+++ Data shown +++
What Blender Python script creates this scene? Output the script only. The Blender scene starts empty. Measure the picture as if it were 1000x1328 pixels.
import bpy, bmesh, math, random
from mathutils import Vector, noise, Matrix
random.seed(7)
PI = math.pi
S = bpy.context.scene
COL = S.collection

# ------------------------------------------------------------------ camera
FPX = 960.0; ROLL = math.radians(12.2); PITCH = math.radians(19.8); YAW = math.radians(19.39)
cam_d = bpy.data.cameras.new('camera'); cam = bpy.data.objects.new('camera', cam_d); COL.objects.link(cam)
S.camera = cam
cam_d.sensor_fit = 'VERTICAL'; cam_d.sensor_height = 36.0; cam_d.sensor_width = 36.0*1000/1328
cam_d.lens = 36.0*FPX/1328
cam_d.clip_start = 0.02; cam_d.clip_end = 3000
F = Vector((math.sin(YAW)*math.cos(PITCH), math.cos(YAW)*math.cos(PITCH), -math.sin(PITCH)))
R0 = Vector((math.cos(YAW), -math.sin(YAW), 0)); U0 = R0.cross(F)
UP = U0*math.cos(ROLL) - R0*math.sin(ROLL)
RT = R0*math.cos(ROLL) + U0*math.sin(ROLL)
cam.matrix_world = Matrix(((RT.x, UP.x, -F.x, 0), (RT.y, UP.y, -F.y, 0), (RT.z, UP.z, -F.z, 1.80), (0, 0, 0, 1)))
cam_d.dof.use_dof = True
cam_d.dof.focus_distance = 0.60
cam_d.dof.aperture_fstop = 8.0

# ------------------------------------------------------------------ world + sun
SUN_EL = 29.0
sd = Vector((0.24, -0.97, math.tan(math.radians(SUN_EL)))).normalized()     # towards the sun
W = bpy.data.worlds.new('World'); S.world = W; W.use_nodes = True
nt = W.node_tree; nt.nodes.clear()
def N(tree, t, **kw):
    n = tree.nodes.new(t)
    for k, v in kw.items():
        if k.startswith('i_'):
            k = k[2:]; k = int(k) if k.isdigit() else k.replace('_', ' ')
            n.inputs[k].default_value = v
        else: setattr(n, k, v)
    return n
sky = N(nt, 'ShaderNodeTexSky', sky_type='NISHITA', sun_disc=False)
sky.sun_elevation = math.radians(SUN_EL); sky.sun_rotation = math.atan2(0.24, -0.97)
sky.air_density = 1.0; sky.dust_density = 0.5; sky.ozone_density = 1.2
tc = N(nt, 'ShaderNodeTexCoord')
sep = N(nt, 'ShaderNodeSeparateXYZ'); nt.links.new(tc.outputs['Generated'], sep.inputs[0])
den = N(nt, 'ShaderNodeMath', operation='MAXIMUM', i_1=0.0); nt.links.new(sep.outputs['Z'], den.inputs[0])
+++
What to work on ->
Each line in the material above must be retyped without alteration.

Expected answer ->
What Blender Python script creates this scene? Output the script only. The Blender scene starts empty. Measure the picture as if it were 1000x1328 pixels.
import bpy, bmesh, math, random
from mathutils import Vector, noise, Matrix
random.seed(7)
PI = math.pi
S = bpy.context.scene
COL = S.collection

# ------------------------------------------------------------------ camera
FPX = 960.0; ROLL = math.radians(12.2); PITCH = math.radians(19.8); YAW = math.radians(19.39)
cam_d = bpy.data.cameras.new('camera'); cam = bpy.data.objects.new('camera', cam_d); COL.objects.link(cam)
S.camera = cam
cam_d.sensor_fit = 'VERTICAL'; cam_d.sensor_height = 36.0; cam_d.sensor_width = 36.0*1000/1328
cam_d.lens = 36.0*FPX/1328
cam_d.clip_start = 0.02; cam_d.clip_end = 3000
F = Vector((math.sin(YAW)*math.cos(PITCH), math.cos(YAW)*math.cos(PITCH), -math.sin(PITCH)))
R0 = Vector((math.cos(YAW), -math.sin(YAW), 0)); U0 = R0.cross(F)
UP = U0*math.cos(ROLL) - R0*math.sin(ROLL)
RT = R0*math.cos(ROLL) + U0*math.sin(ROLL)
cam.matrix_world = Matrix(((RT.x, UP.x, -F.x, 0), (RT.y, UP.y, -F.y, 0), (RT.z, UP.z, -F.z, 1.80), (0, 0, 0, 1)))
cam_d.dof.use_dof = True
cam_d.dof.focus_distance = 0.60
cam_d.dof.aperture_fstop = 8.0

# ------------------------------------------------------------------ world + sun
SUN_EL = 29.0
sd = Vector((0.24, -0.97, math.tan(math.radians(SUN_EL)))).normalized()     # towards the sun
W = bpy.data.worlds.new('World'); S.world = W; W.use_nodes = True
nt = W.node_tree; nt.nodes.clear()
def N(tree, t, **kw):
    n = tree.nodes.new(t)
    for k, v in kw.items():
        if k.startswith('i_'):
            k = k[2:]; k = int(k) if k.isdigit() else k.replace('_', ' ')
            n.inputs[k].default_value = v
        else: setattr(n, k, v)
    return n
sky = N(nt, 'ShaderNodeTexSky', sky_type='NISHITA', sun_disc=False)
sky.sun_elevation = math.radians(SUN_EL); sky.sun_rotation = math.atan2(0.24, -0.97)
sky.air_density = 1.0; sky.dust_density = 0.5; sky.ozone_density = 1.2
tc = N(nt, 'ShaderNodeTexCoord')
sep = N(nt, 'ShaderNodeSeparateXYZ'); nt.links.new(tc.outputs['Generated'], sep.inputs[0])
den = N(nt, 'ShaderNodeMath', operation='MAXIMUM', i_1=0.0); nt.links.new(sep.outputs['Z'], den.inputs[0])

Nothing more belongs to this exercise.